Let’s get together with a small carbon footprint


As a follow up to the Earth Day Special Webinar on Health, Equity and Climate Change, we hosted PAN Presents: Let’s get together with a small carbon footprint.

Our work time and meetings have a hidden carbon footprint! Online video, including streaming, videoconferencing, and video embedded in apps, uses a lot of electricity. Since about 79% of the world’s electricity comes from fossil fuels, that translates into a carbon footprint for streaming video estimated at 1% of the world’s total. This topic is very controversial in the field of information and communications technology (ICT) engineering, as the SFU research team Tackling the Carbon Footprint has discovered. Although in British Columbia we’re fortunate to have electricity derived from renewable sources, our online media still rely on data centers and networks in other provinces and countries that use fossil fuels. This means we too are implicated in online media’s carbon footprint.

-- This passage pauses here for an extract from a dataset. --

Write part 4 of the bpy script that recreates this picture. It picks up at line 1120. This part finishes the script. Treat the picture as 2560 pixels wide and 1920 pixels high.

Laura Marks and Stephen Makonin provided an overview of the issue and suggested best practices and ways to be mindful of our online carbon footprint, including in video conferencing.

 

Suggested audience:

  • HIV and hepatitis C organization staff and volunteers, including harm reduction workers
  • Community members and other allies
  • Anyone interested in the impact of technology on climate change!

 

Presenters

Dr. Laura U. Marks is Grant Strate Professor in the School for the Contemporary Arts at Simon Fraser University. She works on media art and philosophy with an emphasis on appropriate technologies.

Dr. Stephen Makonin is an Adjunct Professor in Engineering Science and the Principal Investigator of the Computational Sustainability Lab at Simon Fraser University. He has been a software engineer for over 24 years working for various local/international industry clients.